Synergy, history and nostalgia flooded the upstairs room at the Bellevue Hotel in Paddington on Tuesday night for the launch of The Wit of Whitlam, edited by James Carleton.
The pub used to be co-owned by the author’s mum, Susie Carleton, and Gough Whitlam’s first press secretary Eric Walsh. They were both present. Susie Carleton, wife of the late TV journalist Richard Carleton, hosted hundreds of book launches at the Bellevue and also at her previous pub, the Riverview at Balmain.
Gough and Margaret Whitlam attended many of those book launches, and Walsh always referred to the licensee as “the chatelaine”.
As a young Sydney barrister, Gough Whitlam acted as junior to Bill Dovey KC during Justice Allan Victor Maxwell’s royal commission into Sydney’s illegal liquor industry, when the Bellevue was declared to be “one of the most notorious sly grog pubs in Sydney”.
Gough married Dovey’s daughter Margaret and they had four children. The eldest, Tony, and his wife, Pip, were present at the launch representing the family.
Tony was the former federal MP for the south Sydney seat of Grayndler until he was ousted in a factional putsch orchestrated by Paul Keating, who didn’t want any obstacles to his burning ambition to become prime minister. The current member for Grayndler, Anthony Albanese, was also at the launch and received a mention in James Carleton’s speech.
Referring to his expulsion from the ALP 20 years ago, Carleton said that it had occurred in the very Bellevue room where his book was being launched. “Albo, who got me expelled, is here tonight, and he wasn’t invited,” Carleton quipped to raucous laughter.
The MC was Melbourne University Press publisher and CEO Louise Adler, who infuriated Whitlam with her stern adherence to MUP’s style book, which didn’t accord with his pedantry. Ever afterwards he referred to her as “the formidable Ms Adler”.
Historian Jenny Hocking spoke about Whitlam’s generous assistance during the writing of her two-book biography, a triumph in the genre of history-writing, and his acute sensitivity to the controlling influence of his parents.
Introducing Graham Freudenberg, Whitlam’s speechwriter, to officially launch the book, Adler revealed that “Freudy” had delivered his first speech in front of his mother at the age of 10 in 1945.

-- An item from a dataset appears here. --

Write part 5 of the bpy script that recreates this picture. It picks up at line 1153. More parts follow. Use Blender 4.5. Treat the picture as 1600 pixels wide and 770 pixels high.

Freudenberg elaborated: “It is true. I had a copy of Winston Churchill’s speech announcing the end of the war, and I delivered a version of that to my mother. Of course, I didn’t deliver it as well as Churchill, but my speech was better than Winston Churchill could have written when he was 10.”
Freudenberg noted that after the Sydney Town Hall memorial for Whitlam, hundreds of well-wishers gathered in the basement. “It’s the only wake I have ever been to where the only topic of conversation was the deceased,” he said.
He applauded publication of the book of Whitlam witticisms — to which he has written the foreword — saying: “Whitlam had a great comedic gift. The secret is surprise.”
James Carleton spoke with passion about his own family and the Whitlam family, noting that the two were intertwined throughout his upbringing. He has his own comedic skills — somewhere between Jerry Seinfeld and Jon Stewart of The Daily Show — and his irreverence had the crowd in stitches.
He and fellow Sydney Uni student Andrew West, now host of the ABC’s religion and ethics report, founded the “Dewy-Eyed Whitlamites” in the 1990s. Gough proudly accepted the No. 1 membership ticket, which now resides in the archive of the Whitlam Institute.
Survivors of Whitlam’s closest inner circle were evident at the launch: Jim “Spigs” Spigelman, now ABC chairman, Brian “Spike” Johns, former ABC managing director, Eric Walsh, doyen of Canberra lobbyists, John Menadue, former boss of News Ltd, Qantas and ambassador to Japan, and Evan Williams, film critic par excellence.
After all that has been said and written about Whitlam, it was Freudenberg who summed up his patron and hero best: “To understand Gough Whitlam you have to know that he enjoyed being Gough Whitlam.”
Filming the event was a technical crew under the direction of Ruth Cullen, daughter of the late Peter Cullen, who was a policy adviser to Whitlam after the dismissal in 1975. Ruth Cullen, a distinguished filmmaker, is working on a biopic of Freudenberg, who wrote golden words for Whitlam, Neville Wran and Bob Hawke, although “Old Silver” thought he knew more about speeches than Graham.
As Eric Walsh observed: “Freudy is someone who definitely deserves to have a documentary made about him. He is the best speechwriter Australia has ever produced — by far.”